The Americans say they're impressed by the island's sophisticated fine arts scene compared to those in other countries in the Caribbean and elsewhere. Auctions by Christie's and Sotheby's have firmly cemented Cuban art in the U.S. consciousness, such as this week's sale of a painting by the late surrealist Wilfredo Lam for $4.56 million.

"There's so much heart. It's very intense. It's about a sense of place," said Jennifer Jacobs of Portland, Oregon, who led a private group of 15 collectors from Seattle to the Biennial. "It really spoke to me personally."

Terry Hall, an art collector and accountant from Gurnee, Illinois, just south of the Wisconsin border, said she was surprised by the variety she saw.

Cuban art embraces diverse themes and styles, and even ventures into the political. One piece on display at the Biennial, shaped like a mailbox, has a slot with large, sharp bloody fangs and an invitation for "Complaints and Suggestions."

"I came down here expecting art that was more colorful, more Caribbean in flavor and what I found is more international, more cutting-edge, more ambitious art," said Hall. "I've really been very excited about it. I think it rivals anything I've seen anywhere else as far as the execution, the expertise and the ambitious ideas."

More than 1,300 American artists, curators, collectors and fans have been accredited for the Biennial, organizers say, an unusually large delegation from what some say is the most important market for Cuban art. Unlike with other island goods, it's perfectly legal for Americans to buy Cuban art, which is covered under an exemption to the 50-year-old U.S. embargo allowing the purchase of "informational materials."

"They're coming by the busload," said Alpizar, who just two weeks into the Biennial had sold a half-dozen works including the piece featuring Icarus, entitled "Home."  Another painting that was snapped up by an American collector, "My Ark," was a whimsical cross between a stern of a boat and a religious tableau, with famous historical figures peeking out from the windows: Ernest Hemingway, Karl Marx, Diego Rivera, Frida Kahlo and Pope John Paul II.

While Cuban emigrant artists living in Miami sometimes struggle to be noticed, artists who remain on the island enjoy the cachet of providing a kind of forbidden fruit for U.S. collectors. People on both sides of the exchange say the mutual affinity exists not despite but because of the five decades of geographical proximity and political animosity.

Many collectors are Cuban-Americans, perhaps eager to acquire a link to their lost homeland. Others are patrons from big cities such as New York, San Francisco and Seattle that are more open to detente.

"There's a very easy connection between us.

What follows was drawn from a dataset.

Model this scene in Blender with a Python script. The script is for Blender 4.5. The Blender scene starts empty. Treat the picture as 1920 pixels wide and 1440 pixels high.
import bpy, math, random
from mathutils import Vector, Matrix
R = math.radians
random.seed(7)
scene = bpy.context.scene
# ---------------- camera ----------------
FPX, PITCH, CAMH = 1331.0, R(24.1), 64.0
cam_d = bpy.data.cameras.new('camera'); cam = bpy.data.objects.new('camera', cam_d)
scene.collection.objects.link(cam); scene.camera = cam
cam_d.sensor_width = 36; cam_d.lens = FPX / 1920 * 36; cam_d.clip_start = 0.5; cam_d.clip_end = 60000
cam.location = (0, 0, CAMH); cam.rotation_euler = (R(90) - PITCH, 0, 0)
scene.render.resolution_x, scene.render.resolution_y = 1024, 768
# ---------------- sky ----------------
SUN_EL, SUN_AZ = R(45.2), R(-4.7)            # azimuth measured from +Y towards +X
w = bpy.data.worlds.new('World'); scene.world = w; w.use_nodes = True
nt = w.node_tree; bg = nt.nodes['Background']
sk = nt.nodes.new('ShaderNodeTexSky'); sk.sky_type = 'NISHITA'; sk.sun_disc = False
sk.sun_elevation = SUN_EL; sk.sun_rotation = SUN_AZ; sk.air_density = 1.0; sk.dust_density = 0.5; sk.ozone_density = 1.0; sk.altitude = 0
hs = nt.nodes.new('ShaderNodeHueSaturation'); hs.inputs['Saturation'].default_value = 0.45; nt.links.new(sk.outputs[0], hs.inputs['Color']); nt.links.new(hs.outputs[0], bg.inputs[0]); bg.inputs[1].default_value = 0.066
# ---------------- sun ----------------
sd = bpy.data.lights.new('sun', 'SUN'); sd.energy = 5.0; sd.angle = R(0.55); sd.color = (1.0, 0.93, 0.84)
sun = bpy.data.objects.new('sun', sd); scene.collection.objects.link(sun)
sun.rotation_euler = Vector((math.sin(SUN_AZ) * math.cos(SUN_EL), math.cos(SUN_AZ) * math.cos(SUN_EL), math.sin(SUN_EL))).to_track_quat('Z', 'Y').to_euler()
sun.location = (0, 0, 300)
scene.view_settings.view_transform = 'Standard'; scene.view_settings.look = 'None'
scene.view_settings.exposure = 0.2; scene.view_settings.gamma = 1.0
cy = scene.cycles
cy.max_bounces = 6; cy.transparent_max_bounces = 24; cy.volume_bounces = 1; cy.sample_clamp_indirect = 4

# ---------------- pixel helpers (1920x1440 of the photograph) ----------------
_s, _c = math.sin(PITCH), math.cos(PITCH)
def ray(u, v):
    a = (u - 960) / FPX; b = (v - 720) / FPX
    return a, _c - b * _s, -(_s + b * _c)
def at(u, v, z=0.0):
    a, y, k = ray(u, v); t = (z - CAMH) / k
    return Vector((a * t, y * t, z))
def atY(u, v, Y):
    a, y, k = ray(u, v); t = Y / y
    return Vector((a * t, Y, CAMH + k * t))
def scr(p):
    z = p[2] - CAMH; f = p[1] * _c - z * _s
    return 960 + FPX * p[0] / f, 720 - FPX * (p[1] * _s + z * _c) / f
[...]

The American public ... has a very special sensitivity to Cuban art," said Carlos Rene Aguilera, who exhibited a dozen paintings inspired by black holes, string theory and other scientific mysteries, hauled all the way from the eastern city of Santiago. "Maybe it's because of curiosity about each other's history. Maybe it's because we are neighbors and there is a messy relationship between our countries, so this creates interest."

So great is that interest that Americans are often willing to shell out the asking price with little background research, and with a little luck, even junior artists can command eye-popping prices. Tales abound about fourth-year university students selling pieces for $15,000, equal to the prices commanded by Alpizar, an established artist whose work has been shown in dozens of individual and collective exhibitions over a 23-year career.

"It's what the market will bear, and why not shoot for the moon?" Weingeist said. "All it takes is somebody feeling giddy who's got the money for something they like."

The transactions are usually handshake agreements to wire money to bank accounts holding international currencies that many artists prefer to keep in Spain, the Netherlands or Canada, rather than the local bank accounts for Cuban pesos used only on the island. The seller then ships carefully wrapped paintings to overseas addresses.

Galleries are cut out of their traditional middleman role, giving collectors the sense that they're getting a better deal. The arrangement also brings buyers in direct contact with the artists as they go knocking on the doors of home studios.

Artists say the Biennial is a crucial time to build their names and establish those contacts.

"I've collected a ton of business cards," said artist Tamara Campo, whose ode to the world financial crisis is installed in a bunker of La Cabana fortress. It features a wave of some 650 banknotes fashioned from fragrant cedar cascading from the ceiling into a jumbled pile on the floor.

"A lot of people want to talk to me," Campo said. "I have to check my email, because it's been days."